Both the line containing "Reconstruct this image" and the line containing "# Axes: x to" are part of the range to copy, along with every line between them. Copy it exactly and leave out the pictures.

• Data supplied
'''

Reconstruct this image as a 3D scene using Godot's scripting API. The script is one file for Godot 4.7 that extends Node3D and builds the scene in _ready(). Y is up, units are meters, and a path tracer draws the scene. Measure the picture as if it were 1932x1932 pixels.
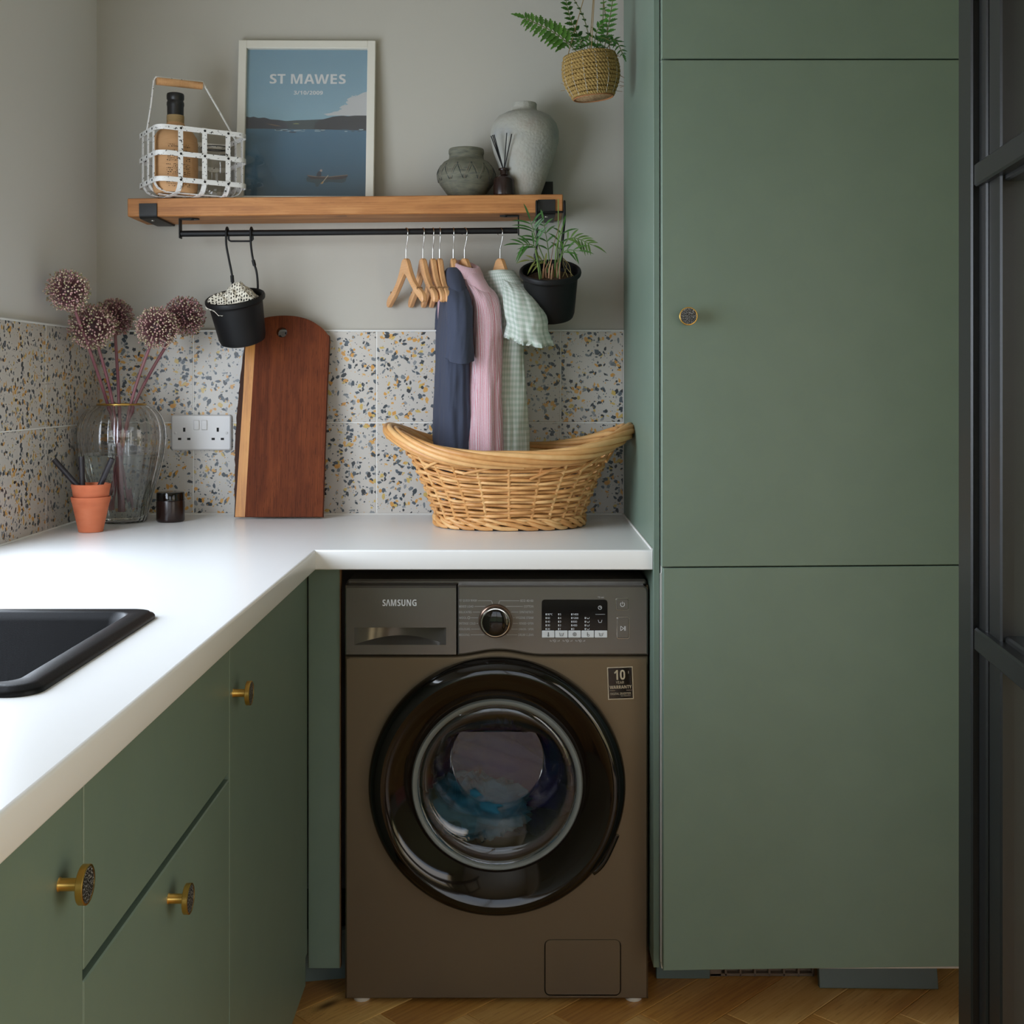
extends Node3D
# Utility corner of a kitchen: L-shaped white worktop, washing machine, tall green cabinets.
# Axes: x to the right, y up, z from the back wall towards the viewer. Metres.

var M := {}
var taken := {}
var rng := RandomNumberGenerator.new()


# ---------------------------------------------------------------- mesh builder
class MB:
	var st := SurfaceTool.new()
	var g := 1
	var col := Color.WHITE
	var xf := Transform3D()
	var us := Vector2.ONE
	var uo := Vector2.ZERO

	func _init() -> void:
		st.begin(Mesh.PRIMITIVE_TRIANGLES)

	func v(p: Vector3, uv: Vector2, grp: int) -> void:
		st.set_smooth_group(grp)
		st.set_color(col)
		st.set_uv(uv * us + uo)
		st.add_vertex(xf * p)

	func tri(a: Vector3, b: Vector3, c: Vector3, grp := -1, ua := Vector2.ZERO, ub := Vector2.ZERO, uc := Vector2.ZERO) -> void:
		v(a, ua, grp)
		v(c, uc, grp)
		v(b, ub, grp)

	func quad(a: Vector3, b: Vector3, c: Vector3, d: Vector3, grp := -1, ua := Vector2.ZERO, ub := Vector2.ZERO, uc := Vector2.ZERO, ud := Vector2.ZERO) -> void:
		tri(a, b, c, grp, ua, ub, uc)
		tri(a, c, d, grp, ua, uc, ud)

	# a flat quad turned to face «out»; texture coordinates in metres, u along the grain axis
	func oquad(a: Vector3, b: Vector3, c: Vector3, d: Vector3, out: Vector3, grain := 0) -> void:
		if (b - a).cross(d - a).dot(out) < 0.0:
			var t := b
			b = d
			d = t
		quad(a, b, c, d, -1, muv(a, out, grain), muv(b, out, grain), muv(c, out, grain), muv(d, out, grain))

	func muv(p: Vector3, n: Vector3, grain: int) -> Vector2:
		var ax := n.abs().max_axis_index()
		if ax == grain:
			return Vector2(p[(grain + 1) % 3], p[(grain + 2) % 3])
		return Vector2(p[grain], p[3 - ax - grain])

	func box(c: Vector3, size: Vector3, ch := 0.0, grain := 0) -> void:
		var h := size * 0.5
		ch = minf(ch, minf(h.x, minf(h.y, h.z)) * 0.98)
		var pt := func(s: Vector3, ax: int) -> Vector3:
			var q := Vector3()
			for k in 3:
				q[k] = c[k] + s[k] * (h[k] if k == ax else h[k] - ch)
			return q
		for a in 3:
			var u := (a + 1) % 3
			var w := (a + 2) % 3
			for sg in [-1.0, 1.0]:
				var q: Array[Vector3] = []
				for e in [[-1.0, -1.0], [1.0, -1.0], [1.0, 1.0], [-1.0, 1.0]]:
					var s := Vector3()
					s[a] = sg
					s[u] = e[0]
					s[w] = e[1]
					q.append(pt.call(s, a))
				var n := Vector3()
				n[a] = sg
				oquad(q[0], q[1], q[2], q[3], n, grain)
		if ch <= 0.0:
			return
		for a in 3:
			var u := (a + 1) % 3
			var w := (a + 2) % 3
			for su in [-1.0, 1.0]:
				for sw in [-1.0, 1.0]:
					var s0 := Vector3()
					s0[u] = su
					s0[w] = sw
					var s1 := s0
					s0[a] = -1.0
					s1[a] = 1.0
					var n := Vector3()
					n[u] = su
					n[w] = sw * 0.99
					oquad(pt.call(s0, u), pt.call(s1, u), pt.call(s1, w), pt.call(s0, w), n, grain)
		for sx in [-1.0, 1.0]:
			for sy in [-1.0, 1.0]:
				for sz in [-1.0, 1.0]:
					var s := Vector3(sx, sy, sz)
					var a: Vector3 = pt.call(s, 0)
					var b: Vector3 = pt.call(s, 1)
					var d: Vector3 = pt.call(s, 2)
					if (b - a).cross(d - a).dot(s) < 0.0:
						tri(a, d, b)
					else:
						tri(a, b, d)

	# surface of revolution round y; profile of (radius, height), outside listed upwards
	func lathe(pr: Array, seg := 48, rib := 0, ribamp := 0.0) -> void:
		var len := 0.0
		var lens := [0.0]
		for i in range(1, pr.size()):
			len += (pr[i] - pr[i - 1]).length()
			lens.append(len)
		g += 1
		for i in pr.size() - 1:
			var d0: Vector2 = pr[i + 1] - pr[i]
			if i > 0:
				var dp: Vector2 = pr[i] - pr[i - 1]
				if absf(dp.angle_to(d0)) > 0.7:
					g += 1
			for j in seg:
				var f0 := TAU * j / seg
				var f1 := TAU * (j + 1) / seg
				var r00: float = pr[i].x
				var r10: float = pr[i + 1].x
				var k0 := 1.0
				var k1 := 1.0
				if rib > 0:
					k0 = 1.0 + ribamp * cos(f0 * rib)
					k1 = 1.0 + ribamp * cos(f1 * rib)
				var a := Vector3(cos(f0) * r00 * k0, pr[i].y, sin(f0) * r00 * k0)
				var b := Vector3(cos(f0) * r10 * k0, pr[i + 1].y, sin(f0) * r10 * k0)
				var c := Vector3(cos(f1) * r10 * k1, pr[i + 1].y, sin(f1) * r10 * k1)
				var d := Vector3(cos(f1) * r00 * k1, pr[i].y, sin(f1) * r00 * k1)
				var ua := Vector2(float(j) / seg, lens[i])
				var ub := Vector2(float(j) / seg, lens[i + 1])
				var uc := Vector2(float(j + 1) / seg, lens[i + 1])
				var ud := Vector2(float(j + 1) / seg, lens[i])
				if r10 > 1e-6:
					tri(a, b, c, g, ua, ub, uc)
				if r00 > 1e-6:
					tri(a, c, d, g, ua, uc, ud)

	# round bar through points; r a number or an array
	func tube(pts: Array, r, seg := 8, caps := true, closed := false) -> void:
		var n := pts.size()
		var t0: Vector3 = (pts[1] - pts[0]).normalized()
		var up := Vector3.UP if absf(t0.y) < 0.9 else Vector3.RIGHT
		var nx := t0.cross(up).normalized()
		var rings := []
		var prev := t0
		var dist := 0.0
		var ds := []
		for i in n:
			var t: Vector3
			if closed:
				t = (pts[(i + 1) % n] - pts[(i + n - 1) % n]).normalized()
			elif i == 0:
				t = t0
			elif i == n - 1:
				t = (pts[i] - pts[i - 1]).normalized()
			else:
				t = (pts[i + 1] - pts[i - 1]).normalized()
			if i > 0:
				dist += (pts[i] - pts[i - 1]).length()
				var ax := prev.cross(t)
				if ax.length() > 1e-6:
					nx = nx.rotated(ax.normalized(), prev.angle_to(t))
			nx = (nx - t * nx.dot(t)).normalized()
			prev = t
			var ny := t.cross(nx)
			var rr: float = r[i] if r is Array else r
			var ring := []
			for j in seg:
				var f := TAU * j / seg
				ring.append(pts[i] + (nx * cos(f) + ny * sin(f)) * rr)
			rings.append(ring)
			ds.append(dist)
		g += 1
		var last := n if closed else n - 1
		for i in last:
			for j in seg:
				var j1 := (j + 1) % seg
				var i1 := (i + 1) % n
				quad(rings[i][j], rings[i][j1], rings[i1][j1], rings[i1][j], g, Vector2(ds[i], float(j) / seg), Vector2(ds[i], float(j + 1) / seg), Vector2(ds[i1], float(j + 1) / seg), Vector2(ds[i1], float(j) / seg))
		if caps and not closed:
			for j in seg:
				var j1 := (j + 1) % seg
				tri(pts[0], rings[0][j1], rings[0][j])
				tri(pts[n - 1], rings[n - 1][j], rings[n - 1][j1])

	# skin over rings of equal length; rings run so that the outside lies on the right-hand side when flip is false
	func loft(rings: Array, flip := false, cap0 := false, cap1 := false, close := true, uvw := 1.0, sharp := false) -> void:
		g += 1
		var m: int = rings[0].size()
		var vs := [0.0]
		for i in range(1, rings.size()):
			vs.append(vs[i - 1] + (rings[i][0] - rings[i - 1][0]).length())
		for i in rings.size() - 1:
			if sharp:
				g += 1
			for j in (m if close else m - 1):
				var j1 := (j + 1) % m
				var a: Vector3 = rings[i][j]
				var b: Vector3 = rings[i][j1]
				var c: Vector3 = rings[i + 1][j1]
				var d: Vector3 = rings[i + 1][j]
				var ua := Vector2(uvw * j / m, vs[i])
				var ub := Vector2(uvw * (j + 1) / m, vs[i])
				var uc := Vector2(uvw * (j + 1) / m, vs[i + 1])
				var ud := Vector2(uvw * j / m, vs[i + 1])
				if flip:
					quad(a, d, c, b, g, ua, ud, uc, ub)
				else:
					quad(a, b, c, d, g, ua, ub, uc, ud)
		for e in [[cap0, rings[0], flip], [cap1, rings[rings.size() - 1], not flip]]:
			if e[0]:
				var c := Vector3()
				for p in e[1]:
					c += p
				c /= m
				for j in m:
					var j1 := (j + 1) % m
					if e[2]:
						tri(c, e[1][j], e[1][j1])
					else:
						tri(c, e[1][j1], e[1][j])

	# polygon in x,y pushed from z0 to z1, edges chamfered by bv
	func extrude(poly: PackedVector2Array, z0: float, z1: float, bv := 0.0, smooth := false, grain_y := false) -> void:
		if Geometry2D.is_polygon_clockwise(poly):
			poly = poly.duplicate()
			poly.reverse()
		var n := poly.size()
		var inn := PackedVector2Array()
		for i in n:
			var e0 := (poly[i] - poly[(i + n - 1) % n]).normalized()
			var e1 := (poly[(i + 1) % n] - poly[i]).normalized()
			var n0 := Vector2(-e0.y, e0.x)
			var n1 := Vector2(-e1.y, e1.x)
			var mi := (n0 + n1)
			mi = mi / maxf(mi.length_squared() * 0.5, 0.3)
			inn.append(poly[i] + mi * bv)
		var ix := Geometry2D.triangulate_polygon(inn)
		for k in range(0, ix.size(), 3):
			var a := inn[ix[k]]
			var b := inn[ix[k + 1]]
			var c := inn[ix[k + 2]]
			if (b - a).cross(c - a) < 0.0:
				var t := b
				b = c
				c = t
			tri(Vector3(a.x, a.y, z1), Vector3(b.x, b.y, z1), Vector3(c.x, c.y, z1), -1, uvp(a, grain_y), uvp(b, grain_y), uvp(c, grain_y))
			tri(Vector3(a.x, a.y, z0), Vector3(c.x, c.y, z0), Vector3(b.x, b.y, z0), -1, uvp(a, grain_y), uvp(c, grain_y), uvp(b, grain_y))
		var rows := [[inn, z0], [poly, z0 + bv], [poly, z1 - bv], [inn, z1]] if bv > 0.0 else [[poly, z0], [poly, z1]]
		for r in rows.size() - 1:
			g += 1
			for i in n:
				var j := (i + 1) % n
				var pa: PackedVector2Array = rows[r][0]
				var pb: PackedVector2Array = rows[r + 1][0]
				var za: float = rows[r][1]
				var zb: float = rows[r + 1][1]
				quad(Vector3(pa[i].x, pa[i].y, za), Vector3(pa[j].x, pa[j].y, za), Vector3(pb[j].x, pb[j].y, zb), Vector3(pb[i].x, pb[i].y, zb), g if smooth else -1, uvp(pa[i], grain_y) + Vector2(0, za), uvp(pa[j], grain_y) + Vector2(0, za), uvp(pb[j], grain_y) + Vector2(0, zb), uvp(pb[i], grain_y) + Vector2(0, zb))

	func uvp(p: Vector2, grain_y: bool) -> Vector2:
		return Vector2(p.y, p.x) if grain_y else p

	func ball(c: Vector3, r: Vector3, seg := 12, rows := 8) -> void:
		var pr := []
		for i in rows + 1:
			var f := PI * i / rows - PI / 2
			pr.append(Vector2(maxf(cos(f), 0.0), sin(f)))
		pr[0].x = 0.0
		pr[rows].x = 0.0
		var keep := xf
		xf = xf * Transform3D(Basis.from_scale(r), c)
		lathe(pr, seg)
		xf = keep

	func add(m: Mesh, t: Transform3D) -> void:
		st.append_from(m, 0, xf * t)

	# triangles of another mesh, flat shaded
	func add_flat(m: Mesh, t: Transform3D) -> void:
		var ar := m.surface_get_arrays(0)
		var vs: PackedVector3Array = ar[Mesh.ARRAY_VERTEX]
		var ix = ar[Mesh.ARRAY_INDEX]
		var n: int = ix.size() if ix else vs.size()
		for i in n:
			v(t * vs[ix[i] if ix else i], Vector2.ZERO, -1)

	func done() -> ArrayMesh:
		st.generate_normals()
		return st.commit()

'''
'''

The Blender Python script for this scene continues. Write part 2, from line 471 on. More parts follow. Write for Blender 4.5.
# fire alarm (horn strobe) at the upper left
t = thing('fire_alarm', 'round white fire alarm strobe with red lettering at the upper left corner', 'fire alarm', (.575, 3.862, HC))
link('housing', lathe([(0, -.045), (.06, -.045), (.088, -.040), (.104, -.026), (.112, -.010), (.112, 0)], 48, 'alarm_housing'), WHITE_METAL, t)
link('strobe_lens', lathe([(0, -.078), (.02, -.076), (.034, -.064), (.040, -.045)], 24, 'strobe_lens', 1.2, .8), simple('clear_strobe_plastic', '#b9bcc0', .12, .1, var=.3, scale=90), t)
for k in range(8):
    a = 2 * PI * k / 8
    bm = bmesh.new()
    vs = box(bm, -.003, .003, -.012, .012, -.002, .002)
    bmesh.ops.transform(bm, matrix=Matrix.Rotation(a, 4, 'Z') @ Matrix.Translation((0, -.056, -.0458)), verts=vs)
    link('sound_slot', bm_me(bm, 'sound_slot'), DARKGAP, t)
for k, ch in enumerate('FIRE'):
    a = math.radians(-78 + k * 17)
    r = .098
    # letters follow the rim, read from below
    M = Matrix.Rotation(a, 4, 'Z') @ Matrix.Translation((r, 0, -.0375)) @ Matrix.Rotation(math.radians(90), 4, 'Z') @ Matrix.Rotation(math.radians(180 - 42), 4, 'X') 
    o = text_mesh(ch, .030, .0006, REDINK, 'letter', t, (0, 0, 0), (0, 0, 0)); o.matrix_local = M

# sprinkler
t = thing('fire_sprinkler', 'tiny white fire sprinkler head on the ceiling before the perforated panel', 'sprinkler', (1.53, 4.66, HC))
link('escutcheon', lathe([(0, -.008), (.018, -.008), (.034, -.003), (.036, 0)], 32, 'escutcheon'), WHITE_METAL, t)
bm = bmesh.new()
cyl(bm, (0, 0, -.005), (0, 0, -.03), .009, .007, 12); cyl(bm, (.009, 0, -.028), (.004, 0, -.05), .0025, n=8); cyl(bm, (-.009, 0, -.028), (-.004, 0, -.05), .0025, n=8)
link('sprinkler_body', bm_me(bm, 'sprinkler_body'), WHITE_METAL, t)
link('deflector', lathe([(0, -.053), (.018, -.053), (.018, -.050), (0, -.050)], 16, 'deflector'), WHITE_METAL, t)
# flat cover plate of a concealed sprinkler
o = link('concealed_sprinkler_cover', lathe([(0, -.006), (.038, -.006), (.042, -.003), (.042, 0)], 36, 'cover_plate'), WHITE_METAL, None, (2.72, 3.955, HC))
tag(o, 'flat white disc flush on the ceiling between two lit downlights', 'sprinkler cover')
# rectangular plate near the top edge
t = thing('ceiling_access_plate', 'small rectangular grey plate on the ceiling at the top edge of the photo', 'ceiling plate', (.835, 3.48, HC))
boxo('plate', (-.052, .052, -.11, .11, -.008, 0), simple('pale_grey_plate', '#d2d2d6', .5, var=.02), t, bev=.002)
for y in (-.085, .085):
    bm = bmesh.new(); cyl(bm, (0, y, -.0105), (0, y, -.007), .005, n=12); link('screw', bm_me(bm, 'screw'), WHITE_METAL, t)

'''

• Task answer
Reconstruct this image as a 3D scene using Godot's scripting API. The script is one file for Godot 4.7 that extends Node3D and builds the scene in _ready(). Y is up, units are meters, and a path tracer draws the scene. Measure the picture as if it were 1932x1932 pixels.
extends Node3D
# Utility corner of a kitchen: L-shaped white worktop, washing machine, tall green cabinets.
# Axes: x to the right, y up, z from the back wall towards the viewer. Metres.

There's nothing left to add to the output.